Orifice plate flow meter range-ability can be increased in two ways:
(a) Operating two or more meter runs in parallel. When the total flow rate is great, all meter runs are placed into service and their respective flow rates summed to yield a total flow measurement. When the total flow rate decreases, individual meter runs are shut off, resulting in increased flow rates through the remaining meter runs. The diagram below illustrates this technique:

(b) Another option is to stack two or more differential pressure transmitters in parallel onto the same orifice plate element, one for low flow(say 1-30%), the other for high flow (say 30-100% ) of full scale differential pressure produced. The diagram below illustrates the combination of (a) and (b) technique that is now standard industrial practice:

A combination of the two approaches above is the common practice today used to improve the rangeability of the orifice plate meter in order to increase its accuracy. However one drawback of these techniques is that they are complex and expensive to implement. To reduce the complexity of these systems and to further improve accuracy, the use of intelligent or smart differential pressure transmitters is becoming the norm. A smart transmitter with the ability to switch between two calibrated spans eliminates the need for two differential pressure transmitters across the orifice plate flow element.

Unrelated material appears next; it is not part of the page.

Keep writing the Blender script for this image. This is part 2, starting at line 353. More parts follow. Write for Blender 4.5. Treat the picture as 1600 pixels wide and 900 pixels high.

Straight Run Pipe Requirement
Measurement errors can be introduced into an Orifice metering system when there is insufficient straight run pipes upstream and downstream the orifice plate. The pipe runs are required for laminar flow to be established before the flow element is encountered in the flow stream. The amount of straight run pipes required depends on both the beta ratio of the orifice plate installation and on the nature of the upstream components( like elbows, tees, valves etc) in the metering setup.

Straight run requirement can be eliminated in the metering setup by using flow conditioners or straighteners. Flow conditioners adjust the velocity profile, ideally eliminating or greatly reducing the magnitude of the flow distortion caused by the upstream piping configuration.